Collected material:
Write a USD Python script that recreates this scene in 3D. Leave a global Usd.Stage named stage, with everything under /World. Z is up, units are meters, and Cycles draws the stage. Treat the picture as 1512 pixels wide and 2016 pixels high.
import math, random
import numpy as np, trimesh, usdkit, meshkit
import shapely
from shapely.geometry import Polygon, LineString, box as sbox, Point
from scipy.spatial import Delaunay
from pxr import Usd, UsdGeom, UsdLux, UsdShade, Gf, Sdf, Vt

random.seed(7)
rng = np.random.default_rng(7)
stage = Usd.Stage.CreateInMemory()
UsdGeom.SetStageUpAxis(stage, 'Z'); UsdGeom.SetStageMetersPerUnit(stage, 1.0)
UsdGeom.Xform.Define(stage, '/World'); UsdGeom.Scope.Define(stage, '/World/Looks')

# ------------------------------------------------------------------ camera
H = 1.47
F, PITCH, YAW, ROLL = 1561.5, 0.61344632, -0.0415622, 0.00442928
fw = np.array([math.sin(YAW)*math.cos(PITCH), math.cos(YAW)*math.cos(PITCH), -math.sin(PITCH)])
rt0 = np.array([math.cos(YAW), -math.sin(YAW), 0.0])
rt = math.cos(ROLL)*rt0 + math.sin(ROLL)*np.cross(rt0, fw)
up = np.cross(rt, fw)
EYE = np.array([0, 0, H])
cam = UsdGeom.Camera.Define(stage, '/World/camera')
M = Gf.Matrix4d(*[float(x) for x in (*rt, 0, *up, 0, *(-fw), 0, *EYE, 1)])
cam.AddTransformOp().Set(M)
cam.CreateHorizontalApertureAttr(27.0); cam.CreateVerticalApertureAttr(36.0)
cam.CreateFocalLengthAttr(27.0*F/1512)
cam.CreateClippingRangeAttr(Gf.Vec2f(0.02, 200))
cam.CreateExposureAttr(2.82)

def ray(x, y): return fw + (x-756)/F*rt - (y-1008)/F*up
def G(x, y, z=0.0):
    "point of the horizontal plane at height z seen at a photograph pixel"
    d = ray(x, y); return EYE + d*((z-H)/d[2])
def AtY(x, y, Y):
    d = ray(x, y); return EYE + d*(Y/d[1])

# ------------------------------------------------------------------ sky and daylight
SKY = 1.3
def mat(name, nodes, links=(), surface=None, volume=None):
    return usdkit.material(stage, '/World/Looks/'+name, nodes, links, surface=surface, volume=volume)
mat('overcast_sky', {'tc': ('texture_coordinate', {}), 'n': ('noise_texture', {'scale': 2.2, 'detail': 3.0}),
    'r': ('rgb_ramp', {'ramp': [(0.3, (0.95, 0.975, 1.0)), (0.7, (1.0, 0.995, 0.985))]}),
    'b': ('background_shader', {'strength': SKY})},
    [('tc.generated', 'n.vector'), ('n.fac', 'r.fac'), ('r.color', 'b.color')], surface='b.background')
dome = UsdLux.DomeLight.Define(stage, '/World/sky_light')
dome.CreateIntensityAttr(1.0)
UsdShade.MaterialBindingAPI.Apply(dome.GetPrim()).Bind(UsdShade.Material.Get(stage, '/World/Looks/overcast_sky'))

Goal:
Give the data again, exactly as it stands.

Exercise answer:
Write a USD Python script that recreates this scene in 3D. Leave a global Usd.Stage named stage, with everything under /World. Z is up, units are meters, and Cycles draws the stage. Treat the picture as 1512 pixels wide and 2016 pixels high.
import math, random
import numpy as np, trimesh, usdkit, meshkit
import shapely
from shapely.geometry import Polygon, LineString, box as sbox, Point
from scipy.spatial import Delaunay
from pxr import Usd, UsdGeom, UsdLux, UsdShade, Gf, Sdf, Vt

random.seed(7)
rng = np.random.default_rng(7)
stage = Usd.Stage.CreateInMemory()
UsdGeom.SetStageUpAxis(stage, 'Z'); UsdGeom.SetStageMetersPerUnit(stage, 1.0)
UsdGeom.Xform.Define(stage, '/World'); UsdGeom.Scope.Define(stage, '/World/Looks')

# ------------------------------------------------------------------ camera
H = 1.47
F, PITCH, YAW, ROLL = 1561.5, 0.61344632, -0.0415622, 0.00442928
fw = np.array([math.sin(YAW)*math.cos(PITCH), math.cos(YAW)*math.cos(PITCH), -math.sin(PITCH)])
rt0 = np.array([math.cos(YAW), -math.sin(YAW), 0.0])
rt = math.cos(ROLL)*rt0 + math.sin(ROLL)*np.cross(rt0, fw)
up = np.cross(rt, fw)
EYE = np.array([0, 0, H])
cam = UsdGeom.Camera.Define(stage, '/World/camera')
M = Gf.Matrix4d(*[float(x) for x in (*rt, 0, *up, 0, *(-fw), 0, *EYE, 1)])
cam.AddTransformOp().Set(M)
cam.CreateHorizontalApertureAttr(27.0); cam.CreateVerticalApertureAttr(36.0)
cam.CreateFocalLengthAttr(27.0*F/1512)
cam.CreateClippingRangeAttr(Gf.Vec2f(0.02, 200))
cam.CreateExposureAttr(2.82)

def ray(x, y): return fw + (x-756)/F*rt - (y-1008)/F*up
def G(x, y, z=0.0):
    "point of the horizontal plane at height z seen at a photograph pixel"
    d = ray(x, y); return EYE + d*((z-H)/d[2])
def AtY(x, y, Y):
    d = ray(x, y); return EYE + d*(Y/d[1])

# ------------------------------------------------------------------ sky and daylight
SKY = 1.3
def mat(name, nodes, links=(), surface=None, volume=None):
    return usdkit.material(stage, '/World/Looks/'+name, nodes, links, surface=surface, volume=volume)
mat('overcast_sky', {'tc': ('texture_coordinate', {}), 'n': ('noise_texture', {'scale': 2.2, 'detail': 3.0}),
    'r': ('rgb_ramp', {'ramp': [(0.3, (0.95, 0.975, 1.0)), (0.7, (1.0, 0.995, 0.985))]}),
    'b': ('background_shader', {'strength': SKY})},
    [('tc.generated', 'n.vector'), ('n.fac', 'r.fac'), ('r.color', 'b.color')], surface='b.background')
dome = UsdLux.DomeLight.Define(stage, '/World/sky_light')
dome.CreateIntensityAttr(1.0)
UsdShade.MaterialBindingAPI.Apply(dome.GetPrim()).Bind(UsdShade.Material.Get(stage, '/World/Looks/overcast_sky'))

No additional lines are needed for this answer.